The US treasury department’s Financial Crimes Enforcement Network’s (FinCEN’s), Final Rule for Customer Due Diligence (CDD Rule) becomes mandatory from 11 May 2018.

The new rule requires certain financial institutions to “look through” legal entity account holders to identify the account’s beneficial owners who own or control the entity.

Due diligence

Released in May 2016, the CDD Rule is intended to be a structural pillar in FinCEN’s anti-money laundering (AML) programme, which mandates that certain institutions will implement risk-based procedures for conducting customer due diligence on all customers.

The CDD Rule also aims to strengthen aspects of the US’ AML regime identified as a weakness by the Financial Action Task Force (FATF) in its mutual evaluations.
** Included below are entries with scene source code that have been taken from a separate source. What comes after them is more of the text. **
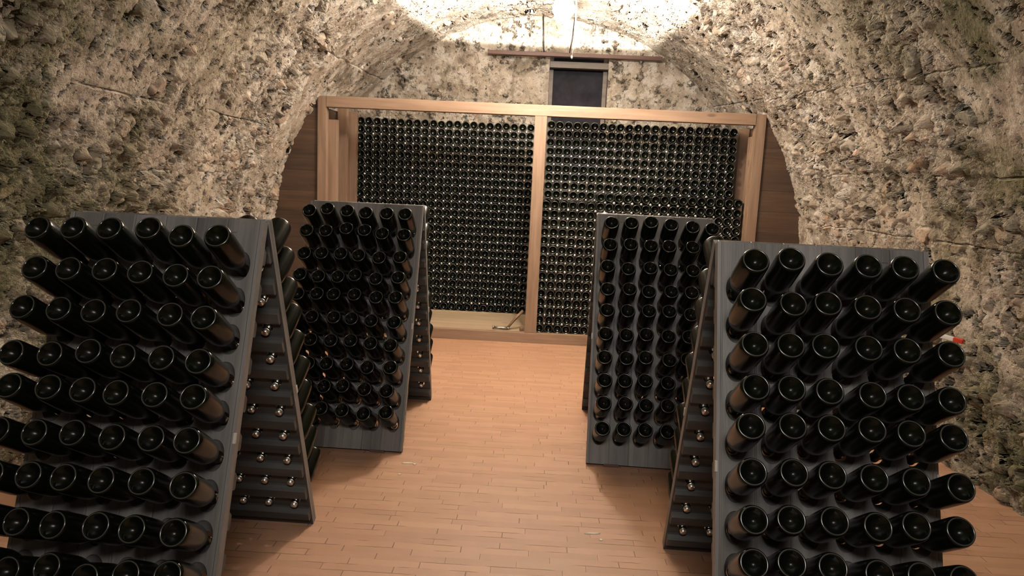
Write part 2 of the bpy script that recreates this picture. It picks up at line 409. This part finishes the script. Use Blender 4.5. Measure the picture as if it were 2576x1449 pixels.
add_lathe(bm, [(0.2935, 0.0150), (0.2932, 0.0168), (0.2955, 0.0166), (0.3045, 0.0150), (0.3085, 0.0135), (0.3105, 0.0100), (0.3113, 0.005), (0.3115, 0.0)], 42, {1: (0.0007, 0), 2: (0.0005, 0)})
cap_me = bpy.data.meshes.new('crown_cap'); bm.to_mesh(cap_me); bm.free()
cap_me.polygons.foreach_set('use_smooth', [True]*len(cap_me.polygons)); cap_me.materials.append(M['cap'])

def bottle(base, neck_dir, label, group, roll=0.0):
    o = bpy.data.objects.new('champagne_bottle', bottle_me); C.objects.link(o)
    q = Vector(neck_dir).to_track_quat('Z', 'Y')
    o.matrix_world = Matrix.Translation(base) @ q.to_matrix().to_4x4() @ Matrix.Rotation(roll, 4, 'Z')
    tag(o, label, 'bottle', group)
    c = bpy.data.objects.new('crown_cap', cap_me); C.objects.link(c); c.parent = o
    return o

# ------------------------------------------------------------------ riddling racks
RW, RL, TH = 0.74, 1.5599, 0.040
PC, PR, L0, EX, OUT = 0.12284, 0.13545, 0.12028, -0.00271, 0.26728
HOLE_L0 = 0.172
def panel_mesh(side):
    """One rack board in rack coordinates: side +1 leans towards -y, -1 towards +y. u across, l down the board from the ridge, n outward."""
    def P(u, l, n): return Vector((u, -side*(math.sin(A)*l + math.cos(A)*n), RL*math.cos(A) - math.cos(A)*l + math.sin(A)*n))
    return P
def build_panel(name, A, side, parent):
    """board local frame: x across, z up the board (0 at the foot), y: front face at -TH (outward), back face at 0"""
    bm = bmesh.new()
    NS = 32
    cols = [(k-2.5)*PC*0.985 for k in range(6)]
    xe = [-RW/2] + [(cols[k]+cols[k+1])/2 for k in range(5)] + [RW/2]
    le = [HOLE_L0 + (r-0.5)*PR for r in range(11)]
    ycache = {}
    def V(x, y, l):
        key = (round(x, 5), round(y, 5), round(l, 5))
        if key not in ycache: ycache[key] = bm.verts.new((x, y, RL-l))
        return ycache[key]
    def ring_rect(x0, x1, l0, l1, y):
        pts = []
        n = NS//4
        for i in range(n): pts.append((x0+(x1-x0)*i/n, l0))
        for i in range(n): pts.append((x1, l0+(l1-l0)*i/n))
        for i in range(n): pts.append((x1+(x0-x1)*i/n, l1))
        for i in range(n): pts.append((x0, l1+(l0-l1)*i/n))
        return [V(px, y, pl) for px, pl in pts]
    def ring_hole(cx, cl, a, bu, bd, y):
        out = []
        for i in range(NS):
            t = 2*PI*(i/NS) - 0.75*PI           # starts towards the upper-left corner
            dx, dl = math.cos(t), math.sin(t)
            b = bd if dl > 0 else bu
            out.append(bm.verts.new((cx + a*math.copysign(abs(dx)**0.92, dx), y, RL-(cl + b*math.copysign(abs(dl)**0.95, dl)))))
        return out
    for c in range(6):
        for r in range(10):
            cx, cl = cols[c], HOLE_L0 + r*PR
            f0 = ring_rect(xe[c], xe[c+1], le[r], le[r+1], -TH); b0 = ring_rect(xe[c], xe[c+1], le[r], le[r+1], 0.0)
            h0 = ring_hole(cx, cl, 0.0375, 0.052, 0.058, -TH); h1 = ring_hole(cx, cl, 0.0355, 0.049, 0.056, -TH+0.005)
            h2 = ring_hole(cx, cl+0.012, 0.0225, 0.024, 0.024, 0.0)
            for A_, B_ in ((f0, h0), (h0, h1), (h1, h2), (h2, b0)):
                for i in range(NS):
                    j = (i+1) % NS
                    bm.faces.new((A_[i], B_[i], B_[j], A_[j]))
    # head and foot strips, edges
    n = NS//4
    xall = sorted({round(xe[c]+(xe[c+1]-xe[c])*i/n, 5) for c in range(6) for i in range(n+1)})
    for (l_in, l_out, flip) in ((le[0], 0.0, False), (le[10], RL, True)):
        for x0, x1 in zip(xall, xall[1:]):
            q = [V(x0, -TH, l_in), V(x1, -TH, l_in), V(x1, -TH, l_out), V(x0, -TH, l_out)]
            bm.faces.new(q if not flip else q[::-1])
            q = [V(x0, 0, l_in), V(x0, 0, l_out), V(x1, 0, l_out), V(x1, 0, l_in)]
            bm.faces.new(q if not flip else q[::-1])
            q = [V(x0, -TH, l_out), V(x1, -TH, l_out), V(x1, 0, l_out), V(x0, 0, l_out)]
            bm.faces.new(q if not flip else q[::-1])
    lall = [0.0] + sorted({round(le[r]+(le[r+1]-le[r])*i/n, 5) for r in range(10) for i in range(n+1)}) + [RL]
    for x, fl_ in ((-RW/2, False), (RW/2, True)):
        for a, b in zip(lall, lall[1:]):
            q = [V(x, -TH, a), V(x, -TH, b), V(x, 0, b), V(x, 0, a)]
            bm.faces.new(q if not fl_ else q[::-1])
    bmesh.ops.remove_doubles(bm, verts=bm.verts, dist=1e-5)
    bmesh.ops.recalc_face_normals(bm, faces=bm.faces)
    for f in bm.faces:
        if all(abs(v_.co.y) < 1e-5 for v_ in f.verts): f.material_index = 1  # recessed back faces get the darkened colour, shade painted in
    # cross bars between the rows on the inner face
    nb = len(bm.faces)
    for r in range(11):
        c0 = HOLE_L0 + (r-0.5)*PR + 0.020
        hh = 0.033 if r < 10 else 0.030
        prof = [(-0.001, -hh), (0.010, -hh+0.002), (0.032, -hh+0.016), (0.032, hh-0.008), (0.026, hh), (-0.001, hh)]
        L_ = [bm.verts.new((-RW/2+0.004, y, RL-(c0+d))) for y, d in prof]
        R_ = [bm.verts.new((RW/2-0.004, y, RL-(c0+d))) for y, d in prof]
        m = len(prof)
        fs = [bm.faces.new((L_[i], L_[(i+1) % m], R_[(i+1) % m], R_[i])) for i in range(m)]
        fs += [bm.faces.new(L_[::-1]), bm.faces.new(R_)]
        for f in fs: f.material_index = 1
    bmesh.ops.recalc_face_normals(bm, faces=bm.faces)
    o = obj(name, bm, [M['panel'], M['rib']], parent)
    # ridge at local origin height RL*cos(A); lean about x
    Rz = Matrix.Identity(4) if side > 0 else Matrix.Rotation(PI, 4, 'Z')
    T = Rz @ Matrix.Translation((0, 0, RL*math.cos(A))) @ Matrix.Rotation(-A, 4, 'X') @ Matrix.Translation((0, 0, -RL))
    o.matrix_local = T
    return o, T

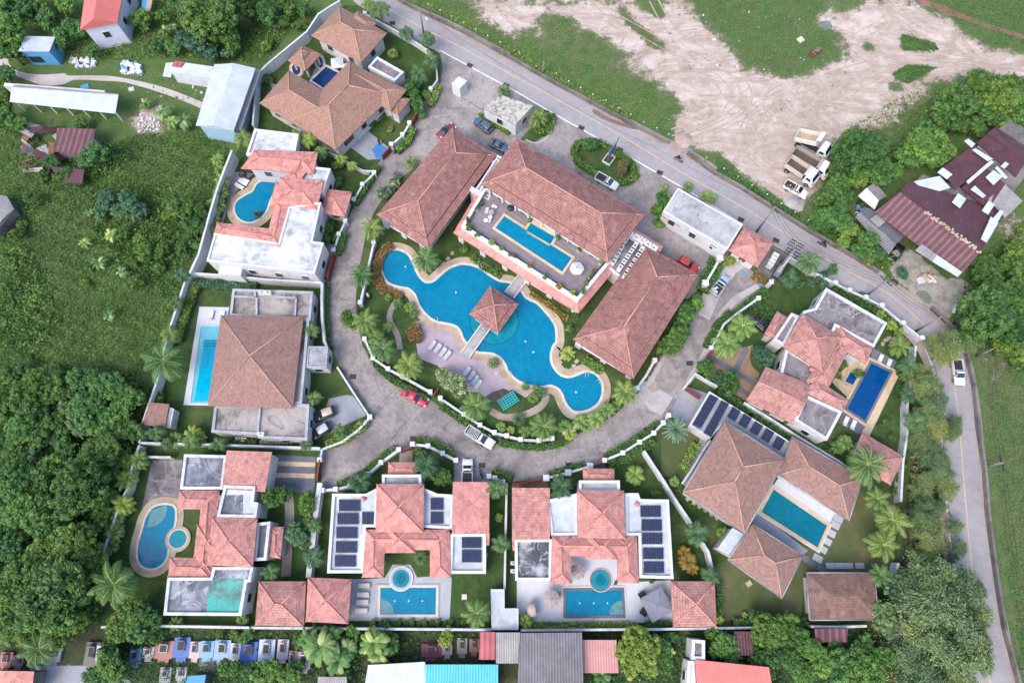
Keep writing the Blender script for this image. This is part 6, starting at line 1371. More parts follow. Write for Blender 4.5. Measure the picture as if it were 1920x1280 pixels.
loungers([(460,338,-.5), (457,343,-.5), (450,350,-.5)], 'white slatted lounger, # from top by the bean-shaped pool', 'cushw', 'white loungers')
loungers([(396,591,1.5), (417,592,1.5)], 'white lounger, # from left above the long pale-blue pool', 'cushw', 'white loungers')
loungers([(1651,672,1.05), (1667,681,1.05)], 'white lounger, # from left at top end of deep blue pool', 'cushw', 'white loungers')
loungers([(1586,789,1.05), (1600,796,1.05)], 'white lounger, # from left at lower end of deep blue pool', 'cushw', 'white loungers')
def parasol(label, px, py, rad, sides, col, z=2.5, sq=False, ang=0.0, base=0.0):
    c = P(px, py, base+z); r = thing('parasol', label, 'parasol', (c.x, c.y, base), ang)
    m = MB(); pts = [(rad*math.cos(2*math.pi*i/sides), rad*math.sin(2*math.pi*i/sides), z-.45) for i in range(sides)]
    for i in range(sides):
        a, b_ = Vector(pts[i]), Vector(pts[(i+1) % sides]); t = Vector((0, 0, z)); m.face([a, b_, t]); mid = (a+b_)/2; m.face([b_, a, a+Vector((0, 0, -.12)), b_+Vector((0, 0, -.12))])
    m.build('canopy', col, r, rel=False)
    m = MB(); m.cyl((0, 0, 0), .04, z, 8); m.build('pole', M['darkmetal'], r, rel=False); m = MB(); m.cyl((0, 0, .03), .35, .1, 12); m.build('base', M['darkmetal'], r, rel=False)
    m = MB()
    for p in pts: m.tube([(p[0], p[1], z-.45), (0, 0, z+.01)], .03, 4)
    m.build('ribs', M['metal'], r, rel=False); return r
tan = plain('taupe_canvas', (178, 160, 160), .9, var=.06); gry = plain('grey_canvas', (136, 138, 154), .9, var=.06); wht = plain('pale_canvas', (214, 218, 226), .9, var=.05)
parasol('taupe round parasol left of the dark-rimmed pool', 1034, 1122, 1.35, 8, tan); parasol('folded-looking taupe parasol beside the round spa', 1084, 1071, 1.25, 8, tan)
parasol('big grey square parasol on the right terrace', 1233, 1133, 2.75, 4, gry, 2.7, ang=math.radians(72)); parasol('white octagonal parasol at the rooftop deck corner', 1082, 501, 1.3, 6, wht, 2.3, base=4.9)
parasol('white canopy beside the guest house columns', 631, 115, 1.7, 4, wht, 2.4, ang=.9); parasol('second white canopy half under the brown roof', 649, 123, 1.3, 4, wht, 2.4, ang=.9)
parasol('dark folded parasol by the white slatted loungers', 453, 324, .9, 6, blk, 2.1)
def chair(label, px, py, ang, mat, base=0.05, s=1.0, group=None):
    c = P(px, py, base+.4); r = thing('garden_chair', label, 'chair', (c.x, c.y, base), ang, group)
    m = MB(); m.box((0, 0, .38*s), (.75*s, .75*s, .2*s)); m.build('seat', M[mat], r, rel=False); m = MB(); m.box((-.36*s, 0, .62*s), (.14*s, .8*s, .5*s)); m.build('backrest', M[mat], r, rel=False)
    for y in (-.38, .38): m = MB(); m.box((0, y*s, .48*s), (.7*s, .1*s, .3*s)); m.build('armrest', M[mat], r, rel=False)
    for x in (-.3, .3):
        for y in (-.32, .32): m = MB(); m.box((x*s, y*s, .14*s), (.06, .06, .28*s)); m.build('leg', M['darkmetal'], r, rel=False)
chair('black armchair upper left of the grey square parasol', 1204, 1115, 2.1, 'darkmetal', s=1.3); chair('black armchair lower left of the grey square parasol', 1207, 1147, -2.2, 'darkmetal', s=1.3)
chair('dark armchair upper right of the grey square parasol', 1241, 1111, -.6, 'metal', s=1.2); chair('dark footstool-like chair below the grey square parasol', 1228, 1153, -.6, 'darkmetal', s=.9)
def table(label, px, py, rad, mat, base=4.9, name='round_table'):
    c = P(px, py, base+.7); r = thing(name, label, 'table', (c.x, c.y, base)); m = MB(); m.cyl((0, 0, .68), rad, .05, 18); m.build('tabletop', M[mat], r, rel=False)
    m = MB(); m.cyl((0, 0, 0), .05, .68, 8); m.build('leg', M['metal'], r, rel=False); m = MB(); m.cyl((0, 0, 0.01), rad*.6, .04, 14); m.build('base', M['metal'], r, rel=False)
table('round table with red centre on the rooftop deck', 921, 398, .55, 'pinkdeck'); table('white round table, lower left on the rooftop deck', 911, 413, .42, 'white'); table('white round table, centre of the rooftop deck group', 919, 407, .4, 'white')
table('small pale side table near the rooftop deck gap', 930, 388, .25, 'white'); table('grey table right of the taupe parasol', 1046, 1114, .5, 'metal', .05, 'side_table'); table('grey table under the grey square parasol', 1233, 1136, .9, 'metal', .05)
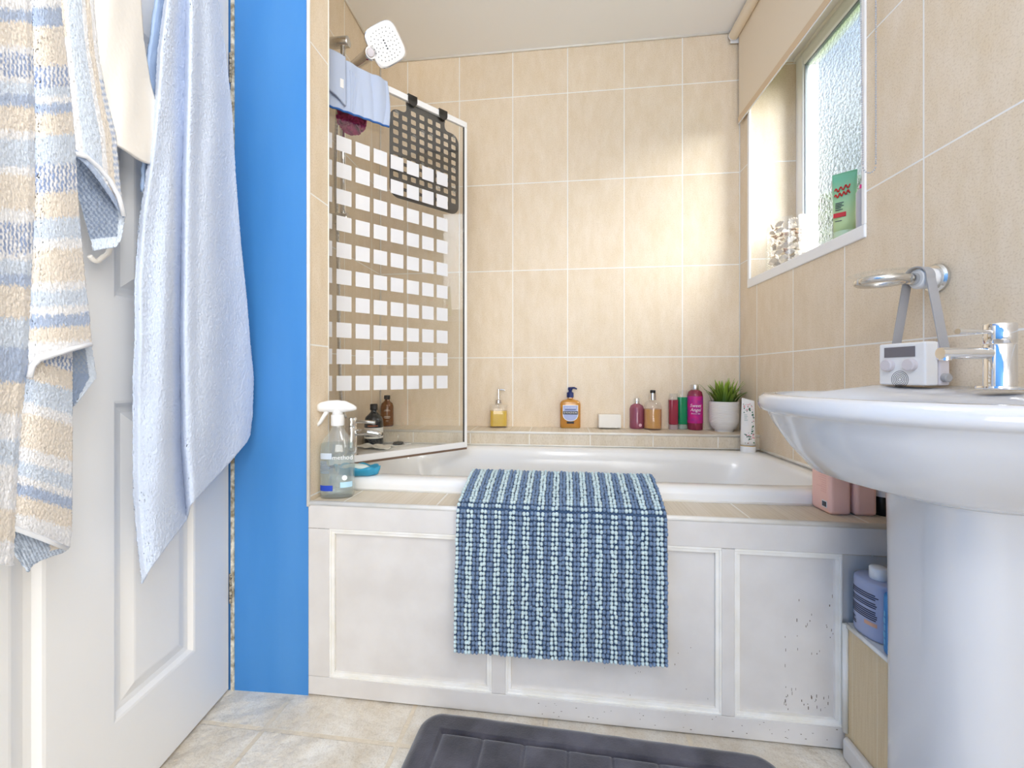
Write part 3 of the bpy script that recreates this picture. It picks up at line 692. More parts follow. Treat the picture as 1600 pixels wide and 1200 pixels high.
sp = thing('soap_dish_tray', 'bright blue wavy soap tray on the tub rim behind the spray bottle', 'soap dish', (-.462, 1.262, .5495), R(-8))
b = MB()
def wav(r, z, k): return [((.066 + r) * math.cos(a) * (1 + .03 * math.cos(8 * a)), (.030 + r * .7) * math.sin(a) * (1 + .05 * math.cos(8 * a)), z + k * .003 * math.cos(8 * a)) for a in [math.tau * i / 64 for i in range(64)]]
b.loft([wav(-.012, 0, 0), wav(-.002, .004, 0), wav(.004, .017, .5), wav(.006, .026, 1), wav(.001, .026, 1), wav(-.004, .014, 0)]); b.build('tray', mat('bright_blue_plastic', '#3FB2DC', .3, trans=.3), sp, smooth_=True)
b = MB(); b.ball((-.005, 0, .020), .045, 20, 10, (1, .5, .26)); b.build('soap_bar', mat('pale_soap', '#D9E8E6', .5), sp, smooth_=True)

# ------------------------------------------------------------------ bottles
def bottle_body(name, prof, m, root, n=32, ex=1, ey=1, pw=2, ang=60):
    b = MB(); b.lathe(prof, n, ex=ex, ey=ey, pw=pw); return b.build(name, m, root, smooth_=True, ang=ang)
def face_cam(x, y): return math.atan2(x, -y) + math.pi * 0 if False else -math.atan2(x, y)
def base(u, v, z, dy=0):
    """where a base whose lowest edge shows at pixel (u, v) stands on a surface at height z"""
    Y = (H - z) * F / (v - CY) + dy; return ((u - CX) / F * Y, Y, z)
SHELF = .607

# trigger spray bottle on the deck
sr = thing('spray_bottle', 'clear trigger spray cleaner bottle with white head on the tiled deck', 'spray bottle', (-.4815, 1.168, .511), R(8))
bottle_body('bottle', [(.001, .0), (.040, 0), (.0435, .004), (.0445, .02), (.0445, .125), (.043, .142), (.036, .160), (.022, .178), (.0150, .192), (.0145, .208), (.001, .208)], M['clear_bottle'], sr, 40, 1, .62, 2.6)
b = MB(); b.lathe([(.001, .003), (.039, .004), (.042, .02), (.042, .148), (.001, .148)], 36, ex=1, ey=.60, pw=2.6); b.build('liquid', glassy('clear_liquid', '#EEF4F4', .97, .05, .02), sr, smooth_=True, ang=50)
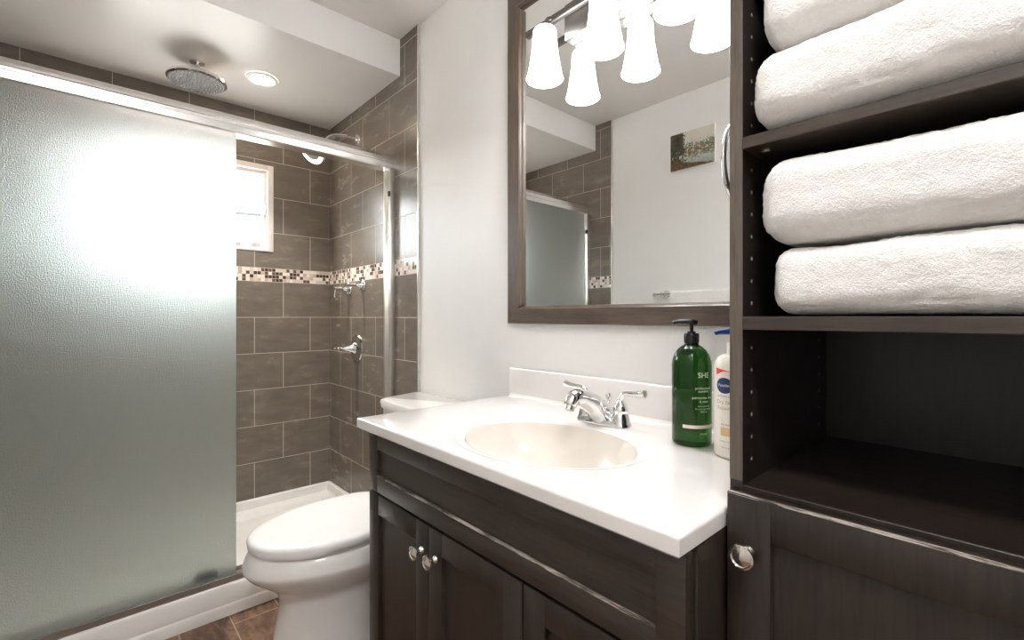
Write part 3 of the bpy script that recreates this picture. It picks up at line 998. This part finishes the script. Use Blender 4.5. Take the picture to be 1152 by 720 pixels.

They identified shortcomings in US requirements for the identification and verification of individuals associated with legal entities.

The rule defines beneficial owners as individuals or corporations owning 25 per cent or more of an entity, and a single individual who has significant responsibility for controlling the entity.

AML programme

The new rule also includes CDD standards for covered financial institutions subject to FinCEN’s AML programme requirements.

FinCEN says the rule formalises existing practice, requiring financial institutions to establish risk based procedures to understand the “nature and purpose of the customer relationship,” and to monitor, identify and report suspicious transactions and update customer information.